TASK OBJECTIVE: Could you transcribe the material below exactly, without leaving out a single line?

━━ COLLECTED MATERIAL ━━

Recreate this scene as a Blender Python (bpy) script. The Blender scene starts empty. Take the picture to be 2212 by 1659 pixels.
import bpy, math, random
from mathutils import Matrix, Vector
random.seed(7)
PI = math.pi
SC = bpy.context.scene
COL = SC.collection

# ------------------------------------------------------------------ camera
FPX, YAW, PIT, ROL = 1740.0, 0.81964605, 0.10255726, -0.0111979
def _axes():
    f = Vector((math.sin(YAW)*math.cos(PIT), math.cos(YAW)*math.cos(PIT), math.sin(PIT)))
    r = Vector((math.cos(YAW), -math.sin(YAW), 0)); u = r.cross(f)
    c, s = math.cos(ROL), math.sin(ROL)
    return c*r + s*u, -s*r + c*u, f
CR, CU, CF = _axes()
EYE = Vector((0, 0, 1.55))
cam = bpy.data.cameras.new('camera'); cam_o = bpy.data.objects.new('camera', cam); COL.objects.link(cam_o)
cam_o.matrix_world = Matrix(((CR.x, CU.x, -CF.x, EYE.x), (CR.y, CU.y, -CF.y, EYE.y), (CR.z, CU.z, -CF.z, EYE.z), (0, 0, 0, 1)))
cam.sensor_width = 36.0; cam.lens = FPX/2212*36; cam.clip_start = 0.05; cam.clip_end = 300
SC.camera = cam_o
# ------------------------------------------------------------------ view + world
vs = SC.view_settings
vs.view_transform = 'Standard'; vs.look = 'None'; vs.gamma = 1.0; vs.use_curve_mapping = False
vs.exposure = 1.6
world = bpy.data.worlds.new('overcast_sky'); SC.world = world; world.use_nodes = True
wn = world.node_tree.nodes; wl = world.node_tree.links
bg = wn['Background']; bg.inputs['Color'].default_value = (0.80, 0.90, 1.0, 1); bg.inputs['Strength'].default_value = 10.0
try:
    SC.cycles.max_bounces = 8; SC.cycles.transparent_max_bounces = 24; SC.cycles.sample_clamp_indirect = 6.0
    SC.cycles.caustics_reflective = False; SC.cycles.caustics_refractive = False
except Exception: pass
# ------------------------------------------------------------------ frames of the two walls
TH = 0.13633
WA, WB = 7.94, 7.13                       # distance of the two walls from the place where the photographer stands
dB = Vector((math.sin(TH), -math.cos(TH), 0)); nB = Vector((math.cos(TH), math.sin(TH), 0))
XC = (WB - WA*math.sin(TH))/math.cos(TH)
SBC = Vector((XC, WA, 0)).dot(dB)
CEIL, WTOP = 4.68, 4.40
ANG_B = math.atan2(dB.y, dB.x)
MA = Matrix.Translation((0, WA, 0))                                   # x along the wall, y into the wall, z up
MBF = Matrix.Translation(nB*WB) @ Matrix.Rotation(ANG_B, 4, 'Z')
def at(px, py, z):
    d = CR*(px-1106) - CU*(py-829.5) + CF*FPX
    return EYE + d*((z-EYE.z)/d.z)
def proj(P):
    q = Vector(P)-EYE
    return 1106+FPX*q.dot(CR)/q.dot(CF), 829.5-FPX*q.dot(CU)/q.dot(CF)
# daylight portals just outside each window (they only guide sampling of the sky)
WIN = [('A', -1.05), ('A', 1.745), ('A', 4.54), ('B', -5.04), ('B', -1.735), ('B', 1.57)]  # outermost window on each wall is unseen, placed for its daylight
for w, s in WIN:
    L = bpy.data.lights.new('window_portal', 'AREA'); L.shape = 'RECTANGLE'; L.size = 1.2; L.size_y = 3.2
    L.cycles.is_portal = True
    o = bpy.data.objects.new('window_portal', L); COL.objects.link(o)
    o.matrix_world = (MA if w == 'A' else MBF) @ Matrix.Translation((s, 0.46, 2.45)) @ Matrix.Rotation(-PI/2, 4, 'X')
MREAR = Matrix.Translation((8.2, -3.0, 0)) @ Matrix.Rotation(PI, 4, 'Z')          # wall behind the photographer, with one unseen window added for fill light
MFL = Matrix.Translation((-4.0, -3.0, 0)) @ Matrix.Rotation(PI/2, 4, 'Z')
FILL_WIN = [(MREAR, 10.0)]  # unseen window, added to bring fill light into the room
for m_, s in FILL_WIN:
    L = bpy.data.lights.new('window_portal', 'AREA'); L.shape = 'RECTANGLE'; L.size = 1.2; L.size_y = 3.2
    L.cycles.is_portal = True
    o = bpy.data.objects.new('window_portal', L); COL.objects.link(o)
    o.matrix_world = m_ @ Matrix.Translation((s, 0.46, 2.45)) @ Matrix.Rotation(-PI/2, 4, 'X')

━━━

CORRECT RESPONSE:
Recreate this scene as a Blender Python (bpy) script. The Blender scene starts empty. Take the picture to be 2212 by 1659 pixels.
import bpy, math, random
from mathutils import Matrix, Vector
random.seed(7)
PI = math.pi
SC = bpy.context.scene
COL = SC.collection

# ------------------------------------------------------------------ camera
FPX, YAW, PIT, ROL = 1740.0, 0.81964605, 0.10255726, -0.0111979
def _axes():
    f = Vector((math.sin(YAW)*math.cos(PIT), math.cos(YAW)*math.cos(PIT), math.sin(PIT)))
    r = Vector((math.cos(YAW), -math.sin(YAW), 0)); u = r.cross(f)
    c, s = math.cos(ROL), math.sin(ROL)
    return c*r + s*u, -s*r + c*u, f
CR, CU, CF = _axes()
EYE = Vector((0, 0, 1.55))
cam = bpy.data.cameras.new('camera'); cam_o = bpy.data.objects.new('camera', cam); COL.objects.link(cam_o)
cam_o.matrix_world = Matrix(((CR.x, CU.x, -CF.x, EYE.x), (CR.y, CU.y, -CF.y, EYE.y), (CR.z, CU.z, -CF.z, EYE.z), (0, 0, 0, 1)))
cam.sensor_width = 36.0; cam.lens = FPX/2212*36; cam.clip_start = 0.05; cam.clip_end = 300
SC.camera = cam_o
# ------------------------------------------------------------------ view + world
vs = SC.view_settings
vs.view_transform = 'Standard'; vs.look = 'None'; vs.gamma = 1.0; vs.use_curve_mapping = False
vs.exposure = 1.6
world = bpy.data.worlds.new('overcast_sky'); SC.world = world; world.use_nodes = True
wn = world.node_tree.nodes; wl = world.node_tree.links
bg = wn['Background']; bg.inputs['Color'].default_value = (0.80, 0.90, 1.0, 1); bg.inputs['Strength'].default_value = 10.0
try:
    SC.cycles.max_bounces = 8; SC.cycles.transparent_max_bounces = 24; SC.cycles.sample_clamp_indirect = 6.0
    SC.cycles.caustics_reflective = False; SC.cycles.caustics_refractive = False
except Exception: pass
# ------------------------------------------------------------------ frames of the two walls
TH = 0.13633
WA, WB = 7.94, 7.13                       # distance of the two walls from the place where the photographer stands
dB = Vector((math.sin(TH), -math.cos(TH), 0)); nB = Vector((math.cos(TH), math.sin(TH), 0))
XC = (WB - WA*math.sin(TH))/math.cos(TH)
SBC = Vector((XC, WA, 0)).dot(dB)
CEIL, WTOP = 4.68, 4.40
ANG_B = math.atan2(dB.y, dB.x)
MA = Matrix.Translation((0, WA, 0))                                   # x along the wall, y into the wall, z up
MBF = Matrix.Translation(nB*WB) @ Matrix.Rotation(ANG_B, 4, 'Z')
def at(px, py, z):
    d = CR*(px-1106) - CU*(py-829.5) + CF*FPX
    return EYE + d*((z-EYE.z)/d.z)
def proj(P):
    q = Vector(P)-EYE
    return 1106+FPX*q.dot(CR)/q.dot(CF), 829.5-FPX*q.dot(CU)/q.dot(CF)
# daylight portals just outside each window (they only guide sampling of the sky)
WIN = [('A', -1.05), ('A', 1.745), ('A', 4.54), ('B', -5.04), ('B', -1.735), ('B', 1.57)]  # outermost window on each wall is unseen, placed for its daylight
for w, s in WIN:
    L = bpy.data.lights.new('window_portal', 'AREA'); L.shape = 'RECTANGLE'; L.size = 1.2; L.size_y = 3.2
    L.cycles.is_portal = True
    o = bpy.data.objects.new('window_portal', L); COL.objects.link(o)
    o.matrix_world = (MA if w == 'A' else MBF) @ Matrix.Translation((s, 0.46, 2.45)) @ Matrix.Rotation(-PI/2, 4, 'X')
MREAR = Matrix.Translation((8.2, -3.0, 0)) @ Matrix.Rotation(PI, 4, 'Z')          # wall behind the photographer, with one unseen window added for fill light
MFL = Matrix.Translation((-4.0, -3.0, 0)) @ Matrix.Rotation(PI/2, 4, 'Z')
FILL_WIN = [(MREAR, 10.0)]  # unseen window, added to bring fill light into the room
for m_, s in FILL_WIN:
    L = bpy.data.lights.new('window_portal', 'AREA'); L.shape = 'RECTANGLE'; L.size = 1.2; L.size_y = 3.2
    L.cycles.is_portal = True
    o = bpy.data.objects.new('window_portal', L); COL.objects.link(o)
    o.matrix_world = m_ @ Matrix.Translation((s, 0.46, 2.45)) @ Matrix.Rotation(-PI/2, 4, 'X')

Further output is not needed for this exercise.